Friar Bijou wrote:
gbaji wrote:
I disagree that racism, in any form, is more than a small contributor to the current state of black America.
That would be, as they say, the crux of the problem.
You think that it's primarily racism that is causing the current state of black America? Specifically as it relates to disparate poverty rates? I get that this is a narrative the left loves to trot out, but where's the evidence? If racism itself were the primary cause, wouldn't we be uncovering vast racist plots all the time? It would require large percentages of the population constantly and consciously making decisions to prevent blacks from succeeding out of a belief that their own race is superior (that's what racism means, right?).
The problem is that this is exactly the circular reasoning I'm talking about. You start with the assumption that disparate racial outcomes are the result of institutionalized racism in a society. You then see that the racial outcomes are disparate and accept this as proof that institutionalized racism is alive and well. The problem is that this all derives from your own starting assumption.
I challenge that assumption. 50 years ago? Sure. Today? I'm just not seeing it. Sure, you can find some guy over there, or over there, using the occasional racist slur, and maybe, just maybe that guy might just be in a position once in a great while to hamper some black person's success. But on the kind of scale we're talking about? The numbers involved? The size of the poverty gap? I don't see how that's possible.

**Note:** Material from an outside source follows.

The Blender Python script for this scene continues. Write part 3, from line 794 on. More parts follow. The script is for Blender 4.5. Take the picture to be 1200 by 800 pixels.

But if we abandon the starting assumption, broaden our thinking on the issue, and accept that there could be forces in our society that can adversely impact a group of people who share a common attribute (skin color in this case), where the cause of that impact has nothing at all to do with racism, then we can start looking around for examples of this. And when we do, we start seeing a whole host of factors out there that affect blacks to a different degree than whites. And most of them exist because of well meaning people, with no racist intent at all, who think they are helping people. I've listed several. There are many more. But you can't get past the assumption that if something bad happens to someone, someone else must have intended that bad thing to happen.
In the real world, bad things happen to people, even to groups of people, without needing harmful intent all the time. You didn't intent to lose control of your vehicle and hit that other car, but it happened. To assume that accidents only happen by malicious intent is absurd, right? Yet, that's essentially what you're arguing here. Until people drop this ridiculous assumption that racial disparities can only be the result of racism itself, we can't ever even start discussing this issue. Which is sad, because the people most harmed by that are (once again) the very people you presumably think you are siding with.
Quote:
Here; I'll give you an example you can understand:
"I disagree that socialism, in any form, is more than a small contributor to the current ideology of the Democratic party"

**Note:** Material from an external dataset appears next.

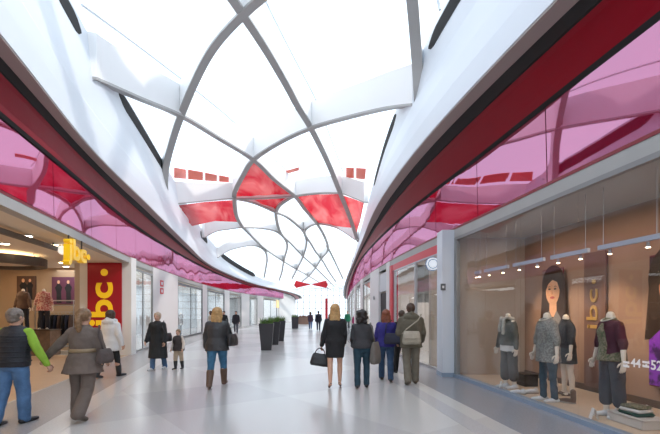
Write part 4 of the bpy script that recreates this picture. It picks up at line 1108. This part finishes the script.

You would rightly argue that in that statement I'm either woefully uninformed about the issue or deliberately lying to obfuscate the truth. As you do in yours...get it yet?
Oh, I get it. But my response to that statement wouldn't be to mock your statement, or dismiss it out of hand. I'd ask you for evidence to support your position. I'd also provide support in opposition that presumably supports my position (like, I don't know, providing example of behavior by the Democrats which matches with socialist behavior). Neither you nor Alma have done that. You've just restated the assumption that racial disparity can only result from racism and moved from there. Restating the same starting assumption isn't an argument, when the starting assumption is the very thing in dispute.
I can show you, step by step, how any of a number of welfare programs contribute to keeping black people poor in this country. It's not even that hard to do. I seem to recall we got into this very discussion some months back, and I showed the stats for black in the US relative to whites, and you could see both groups steadily improving right up until the late 1960s (when most of the Great Society legislation actually started to have an impact), and then suddenly it was like some magical wall divided the two groups. Whites continued on a steadily improving condition, with poverty rates decreasing to a current relatively steady point, while blacks stopped improving and have stayed at a much higher rate (about double the rate of whites) of poverty ever since.
Is that not evidence that something happened right then that inhibited blacks reaching parity with whites in this regard? What happened? The welfare state happened. Prior to that happening, blacks were improving economically at a steady pace. There's no reason to assume that they would not have erased the existing poverty gap between them and whites within a couple decades. But then... it just stopped. And they've been stuck in the same spot ever since.
You can't explain that with racism. Racism has quite clearly decreased dramatically over the last 50 years. Yet the relative condition of blacks has not. That should be your first hint that there's something else going on.